Some moral permissibility facts are logically trivial: it permissible to eat a morally appropriate breakfast. And maybe some moral permissibility facts permit something negative where the permissibility derives from the impermissibility of the opposed positive action: it is permissible to refrain from murder.

But a non-gerrymandered, logically non-trivial permission of a positive action is always something contingent fact (assuming it is a fact), and depends on empirical knowledge of the world or revelation. It is never a priori. The reason is simple. For any non-gerrymandered, logically non-trivially permission claim about a positive action A, we can find a logically possible situation in which A has some horrible consequences down the road, consequences so horrible as to make A impermissible (I am not here assuming consequentialism—even the anti-consequentialist has to allow that an action can become impermissible due to its having disproportionately bad non-intended consequences) such that we only know empirically or by revelation that these consequences do not obtain.

Therefore, while one can perhaps engage in purely armchair discernment of obligations, one cannot engage in purely armchair discernment of permissions (except in gerrymandered, logically trivial or negative cases). Data about the world around us is always needed, either obtained empirically or by revelation.

In particular, unless one's knowledge of a non-gerrymandered, non-trivial permission of a positive action comes from divine revelation, such knowledge suffers from the kind of defeasibility that all empirical knowledge suffers from. We're not going to be dealing in the self-evident when we make these permissibility claims.

This should lead to a certain epistemic modesty when making claims such as that eating meat or engaging in homosexual acts or lending at interest is permissible, unless one has apposite divine revelation (I think in the eating meat case, we do in fact have divine revelation that sometimes the eating of meat is permissible; but it does not follow that in our day, affluent Westerners who can get nutrition from other sources are permitted to eat meat).

4 comments:

Mike Almeida said...

Some moral permissibility facts are logically trivial: it permissible to eat a morally appropriate breakfast.

I guess that's not trivial. Mark Timmons denies that such things are permissible (or, for that matter, impermissible, or any other moral category). They turn out to be "optional", for him. Only a subset of possible actions fall into moral categories.

In any case, whether he's right or wrong, it is not (apparently) a trivial question.

Alexander R Pruss said...

I can stipulate "morally appropriate" in such a way that the claim is trivial. :-)

Murali said...

Do you have an example of these non trivial, non gerrymandered facts?

Does gerrymandering mean something like: it is impermissable to kill an innocent for one's own trivial pleasure only

Alexander R Pruss said...

The impermissibility case you give isn't covered, as I am only talking of permissibility.

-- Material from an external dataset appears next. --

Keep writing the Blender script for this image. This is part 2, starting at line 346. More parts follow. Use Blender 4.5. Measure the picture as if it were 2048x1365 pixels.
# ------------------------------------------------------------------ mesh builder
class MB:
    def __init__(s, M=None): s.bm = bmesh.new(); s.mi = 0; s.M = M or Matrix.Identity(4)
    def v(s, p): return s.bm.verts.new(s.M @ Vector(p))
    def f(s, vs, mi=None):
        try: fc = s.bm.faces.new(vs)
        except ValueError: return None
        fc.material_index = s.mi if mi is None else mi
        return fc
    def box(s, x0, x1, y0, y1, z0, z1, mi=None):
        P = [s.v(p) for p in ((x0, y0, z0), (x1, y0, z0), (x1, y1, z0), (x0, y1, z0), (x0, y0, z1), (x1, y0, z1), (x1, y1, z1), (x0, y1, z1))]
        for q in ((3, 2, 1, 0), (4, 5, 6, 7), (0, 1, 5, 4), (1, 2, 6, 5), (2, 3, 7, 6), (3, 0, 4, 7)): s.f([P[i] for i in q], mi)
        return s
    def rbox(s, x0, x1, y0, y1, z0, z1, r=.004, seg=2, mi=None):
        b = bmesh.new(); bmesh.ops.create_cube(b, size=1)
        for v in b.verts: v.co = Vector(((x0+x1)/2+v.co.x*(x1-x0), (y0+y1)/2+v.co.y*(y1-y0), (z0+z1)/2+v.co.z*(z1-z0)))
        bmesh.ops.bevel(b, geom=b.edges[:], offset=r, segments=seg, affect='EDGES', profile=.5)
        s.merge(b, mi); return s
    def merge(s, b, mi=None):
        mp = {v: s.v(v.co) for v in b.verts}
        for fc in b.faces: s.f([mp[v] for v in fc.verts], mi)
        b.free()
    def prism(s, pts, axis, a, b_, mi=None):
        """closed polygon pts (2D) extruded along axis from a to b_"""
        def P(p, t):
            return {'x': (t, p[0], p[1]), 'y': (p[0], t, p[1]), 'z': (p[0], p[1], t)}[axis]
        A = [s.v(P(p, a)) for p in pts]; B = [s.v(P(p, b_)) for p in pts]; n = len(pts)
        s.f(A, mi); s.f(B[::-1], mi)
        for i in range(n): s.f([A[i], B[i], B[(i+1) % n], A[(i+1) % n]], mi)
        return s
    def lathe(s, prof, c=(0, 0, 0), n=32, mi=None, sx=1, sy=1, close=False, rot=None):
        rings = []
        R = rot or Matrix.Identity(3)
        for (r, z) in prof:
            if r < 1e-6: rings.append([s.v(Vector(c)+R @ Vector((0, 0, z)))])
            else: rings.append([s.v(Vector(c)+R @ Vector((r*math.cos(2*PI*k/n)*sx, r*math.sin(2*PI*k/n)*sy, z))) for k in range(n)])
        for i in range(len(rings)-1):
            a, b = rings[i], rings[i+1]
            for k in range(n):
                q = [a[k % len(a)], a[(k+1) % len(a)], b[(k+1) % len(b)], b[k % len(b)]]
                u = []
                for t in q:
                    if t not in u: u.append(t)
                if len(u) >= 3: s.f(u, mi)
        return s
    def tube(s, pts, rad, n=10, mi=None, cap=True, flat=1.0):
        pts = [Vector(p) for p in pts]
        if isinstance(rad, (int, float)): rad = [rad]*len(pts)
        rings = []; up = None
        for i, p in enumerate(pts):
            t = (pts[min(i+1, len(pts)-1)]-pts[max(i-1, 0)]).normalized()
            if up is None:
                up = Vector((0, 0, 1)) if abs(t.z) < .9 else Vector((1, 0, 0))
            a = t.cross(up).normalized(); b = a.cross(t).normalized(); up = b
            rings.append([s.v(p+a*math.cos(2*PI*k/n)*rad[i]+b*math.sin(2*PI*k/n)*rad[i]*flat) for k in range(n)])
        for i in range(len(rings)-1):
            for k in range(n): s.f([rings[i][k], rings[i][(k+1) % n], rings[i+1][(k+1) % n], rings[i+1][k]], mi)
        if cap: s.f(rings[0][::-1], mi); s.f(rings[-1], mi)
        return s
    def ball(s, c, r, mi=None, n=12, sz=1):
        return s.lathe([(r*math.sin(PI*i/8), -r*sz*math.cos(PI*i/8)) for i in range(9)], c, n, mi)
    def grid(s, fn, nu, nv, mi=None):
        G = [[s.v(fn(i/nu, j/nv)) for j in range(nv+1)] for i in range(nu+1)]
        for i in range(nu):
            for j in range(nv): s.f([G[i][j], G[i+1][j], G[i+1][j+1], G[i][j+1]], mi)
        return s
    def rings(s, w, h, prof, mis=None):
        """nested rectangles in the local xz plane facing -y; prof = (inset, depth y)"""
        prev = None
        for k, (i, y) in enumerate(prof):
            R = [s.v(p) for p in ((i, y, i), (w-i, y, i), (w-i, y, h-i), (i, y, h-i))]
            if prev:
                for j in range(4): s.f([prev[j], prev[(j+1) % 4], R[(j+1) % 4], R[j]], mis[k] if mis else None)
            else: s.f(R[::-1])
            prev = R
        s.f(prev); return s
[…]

I don't remember any more what sort of gerrymandering I was thinking about. It may have been a general prudence: one should always exclude gerrymandered things from cases like that. :-) Or perhaps it was cases where it would be trivial, except for some gerrymandering. (E.g., "it's permissible to eat whenever either it is the case that circular causation is possible or the eating is permissible"--this would be trivial without the first disjunct, but the first disjunct is non-trivially necessarily false, so it is still true.)

Non-trivial, non-gerrymandered permissibility fact: "It is sometimes permissible to engage in marital union"; "It is permissible right now to tell the truth about p"; etc.